最初の1頁、あるいは、最初の100日

 衛星放送でやっているホワイト・ハウス(The West Wing)という番組を毎週楽しみにしている。わからないことがあると、アメリカの地図をひっ張り出したり、慶応の阿川先生が書かれた合衆国憲法の本を読んだり、キング牧師の演説を読んだりしているので、一週間があっというまだ。

 今は最終第7シーズンで、米国民主党の新しい大統領候補サントス(ヒスパニック系だがオバマ大統領がモデルと言われている)が選ばれ、共和党の大統領候補と選挙戦が白熱している一方、現職のバートレット大統領とそのスタッフの日常が描かれている。学生時代に読んだどんなアメリカ政治の本より面白い上に学ぶことが多い。また試験がない勉強は実に楽しい。もう一度シーズン1から見たいのだが、田舎のツタヤでは需要がないらしく1年以上前からDVDが置いてない。最近印象的だったのは、1−2か月前の放送だったか前首席補佐官のレオを副大統領候補に選んだサントスとレオが、政権を取ったときに何をやるか相談する場面のところだ。就任して2年後にはまた予備選が始まり選挙のシーズンとなる。その前から少し動きがあるので、実質1年半が政策を追求できる時期なのだという。政権運営に熟達したレオは、そんな猶予はなく、100頁あった政策集のうち実現できるのは最初1ページだというのだ。あるいは最初の100日と言っていたかもしれない。

 日本においても事情はそうは変わらないのではないか。マスコミは、郵政小泉選挙並みの民主党の地滑り的勝利を予測している。だからと言ってその優勢が2年後も続くことはないだろう。小泉さんには「郵政を民営化しなければ」という思いがずっとあったと思う。それは郵便貯金財政投融資の原資を明確に切り離すべきだという1点にあったはずだ。

 鳩山政権の最初の1頁は何なのか。新聞がいろいろな発言を報じれば報じるほど気になってくる。非核三原則について、オバマさんと交渉する?その前に中国や北朝鮮と交渉する方が先ではないのか。
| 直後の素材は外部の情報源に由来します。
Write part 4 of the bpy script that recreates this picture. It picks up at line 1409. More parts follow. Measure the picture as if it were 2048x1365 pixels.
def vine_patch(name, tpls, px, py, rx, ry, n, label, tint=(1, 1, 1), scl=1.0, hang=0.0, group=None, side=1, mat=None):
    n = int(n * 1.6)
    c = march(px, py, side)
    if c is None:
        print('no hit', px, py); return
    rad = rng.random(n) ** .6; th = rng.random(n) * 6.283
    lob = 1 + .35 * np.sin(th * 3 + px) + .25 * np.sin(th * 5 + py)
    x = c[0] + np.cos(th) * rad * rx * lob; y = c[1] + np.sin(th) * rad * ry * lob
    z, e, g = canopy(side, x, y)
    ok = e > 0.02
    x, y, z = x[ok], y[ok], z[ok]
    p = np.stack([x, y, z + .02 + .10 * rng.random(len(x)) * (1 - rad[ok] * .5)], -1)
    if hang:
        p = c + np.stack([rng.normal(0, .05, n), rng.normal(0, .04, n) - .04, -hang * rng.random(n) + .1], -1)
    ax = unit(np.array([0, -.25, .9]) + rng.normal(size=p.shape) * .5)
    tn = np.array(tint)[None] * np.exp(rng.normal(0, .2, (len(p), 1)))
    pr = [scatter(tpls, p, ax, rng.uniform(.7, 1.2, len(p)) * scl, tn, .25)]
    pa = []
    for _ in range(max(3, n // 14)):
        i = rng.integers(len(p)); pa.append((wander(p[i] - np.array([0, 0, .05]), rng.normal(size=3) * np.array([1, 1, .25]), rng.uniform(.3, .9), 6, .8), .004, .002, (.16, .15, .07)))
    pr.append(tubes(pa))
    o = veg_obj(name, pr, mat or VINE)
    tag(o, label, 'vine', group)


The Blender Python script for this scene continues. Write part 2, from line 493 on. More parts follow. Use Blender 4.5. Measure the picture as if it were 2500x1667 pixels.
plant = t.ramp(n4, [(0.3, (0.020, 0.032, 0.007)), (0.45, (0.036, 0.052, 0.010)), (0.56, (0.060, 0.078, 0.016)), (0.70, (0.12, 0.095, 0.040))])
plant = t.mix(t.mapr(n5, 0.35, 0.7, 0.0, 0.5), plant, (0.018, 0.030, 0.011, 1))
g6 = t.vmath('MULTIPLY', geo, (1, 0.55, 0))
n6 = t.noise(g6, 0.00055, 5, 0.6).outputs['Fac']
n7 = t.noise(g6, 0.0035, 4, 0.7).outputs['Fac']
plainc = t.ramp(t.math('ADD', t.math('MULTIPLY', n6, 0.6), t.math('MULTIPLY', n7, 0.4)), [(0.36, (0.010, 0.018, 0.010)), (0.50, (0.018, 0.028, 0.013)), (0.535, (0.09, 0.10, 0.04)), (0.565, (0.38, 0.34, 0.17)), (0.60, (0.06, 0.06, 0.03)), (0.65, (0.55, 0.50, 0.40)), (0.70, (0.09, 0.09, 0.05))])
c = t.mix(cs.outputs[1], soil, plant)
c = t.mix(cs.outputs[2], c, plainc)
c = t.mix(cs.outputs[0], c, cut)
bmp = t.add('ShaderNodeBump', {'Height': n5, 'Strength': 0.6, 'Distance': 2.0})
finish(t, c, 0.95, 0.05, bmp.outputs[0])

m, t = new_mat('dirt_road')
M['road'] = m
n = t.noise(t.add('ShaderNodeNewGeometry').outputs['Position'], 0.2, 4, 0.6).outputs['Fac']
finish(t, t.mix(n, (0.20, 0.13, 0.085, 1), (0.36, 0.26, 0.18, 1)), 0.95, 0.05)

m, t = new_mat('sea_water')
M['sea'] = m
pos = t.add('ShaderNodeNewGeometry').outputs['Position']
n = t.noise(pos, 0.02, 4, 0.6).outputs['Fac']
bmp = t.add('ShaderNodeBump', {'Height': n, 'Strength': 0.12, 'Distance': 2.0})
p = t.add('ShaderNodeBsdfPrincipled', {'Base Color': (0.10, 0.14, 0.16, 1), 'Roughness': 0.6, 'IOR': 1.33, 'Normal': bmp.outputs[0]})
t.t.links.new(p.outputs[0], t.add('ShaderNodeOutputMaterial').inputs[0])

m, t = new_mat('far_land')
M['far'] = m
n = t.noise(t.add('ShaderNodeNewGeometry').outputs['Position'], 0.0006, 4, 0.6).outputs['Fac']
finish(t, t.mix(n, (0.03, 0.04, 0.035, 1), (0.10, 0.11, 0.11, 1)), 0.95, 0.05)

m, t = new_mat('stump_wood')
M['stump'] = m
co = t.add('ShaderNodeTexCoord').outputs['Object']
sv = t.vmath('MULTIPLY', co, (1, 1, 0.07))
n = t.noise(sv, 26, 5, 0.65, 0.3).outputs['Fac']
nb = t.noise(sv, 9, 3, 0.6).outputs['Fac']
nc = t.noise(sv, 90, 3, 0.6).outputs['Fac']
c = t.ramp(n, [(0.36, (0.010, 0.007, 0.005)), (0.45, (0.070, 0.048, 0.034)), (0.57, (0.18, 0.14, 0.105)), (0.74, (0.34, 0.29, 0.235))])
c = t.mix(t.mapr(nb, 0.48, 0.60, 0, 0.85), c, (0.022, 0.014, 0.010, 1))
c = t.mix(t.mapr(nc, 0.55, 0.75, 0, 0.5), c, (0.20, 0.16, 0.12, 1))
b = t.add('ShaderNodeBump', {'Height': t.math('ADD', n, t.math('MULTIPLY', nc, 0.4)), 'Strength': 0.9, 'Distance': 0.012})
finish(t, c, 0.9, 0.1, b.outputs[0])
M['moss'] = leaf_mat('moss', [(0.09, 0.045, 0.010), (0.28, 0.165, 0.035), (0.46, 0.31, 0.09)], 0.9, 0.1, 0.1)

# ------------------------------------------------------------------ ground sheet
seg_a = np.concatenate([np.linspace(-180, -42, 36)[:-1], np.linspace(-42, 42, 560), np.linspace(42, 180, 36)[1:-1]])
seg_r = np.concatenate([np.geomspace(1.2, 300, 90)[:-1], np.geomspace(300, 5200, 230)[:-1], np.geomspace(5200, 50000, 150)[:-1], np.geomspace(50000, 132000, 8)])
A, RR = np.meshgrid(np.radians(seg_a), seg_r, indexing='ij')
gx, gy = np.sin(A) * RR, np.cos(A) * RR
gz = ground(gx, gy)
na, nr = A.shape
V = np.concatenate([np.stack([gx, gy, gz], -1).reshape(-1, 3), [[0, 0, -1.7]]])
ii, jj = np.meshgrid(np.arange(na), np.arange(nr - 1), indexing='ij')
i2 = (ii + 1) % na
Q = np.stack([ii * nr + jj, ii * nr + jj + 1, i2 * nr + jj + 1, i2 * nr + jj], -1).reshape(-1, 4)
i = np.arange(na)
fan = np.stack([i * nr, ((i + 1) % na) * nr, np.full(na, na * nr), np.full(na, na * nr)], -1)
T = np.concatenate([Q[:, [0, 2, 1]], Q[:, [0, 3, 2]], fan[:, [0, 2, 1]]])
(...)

この間のミサイル騒ぎはデッチアゲだとでも言い張るのでしょうか。農業における戸別保障制度の導入は良いが、その目的は何なのか、減反政策は廃止するのか、しないのか、はっきりさせてほしい。高速道路を無償にするというが、道路各社はまた国営に戻すのか、戻さないのか。乗用車から公共交通機関へのシフトが環境政策としては重要ではなかったのか。大きな課題と言われる公務員改革はどうするのでしょうか。天下りの禁止だけではなく、70歳への定年延長、議会調査局の充実、外務省の根本的なテコ入れなどとからめて解決していく必要がありそうですね。どの問題も、順序と手段を間違えると大変なことになりそうですね。最初の1頁、最初の100日をどう過ごすか、まだ5日も考える時間があります。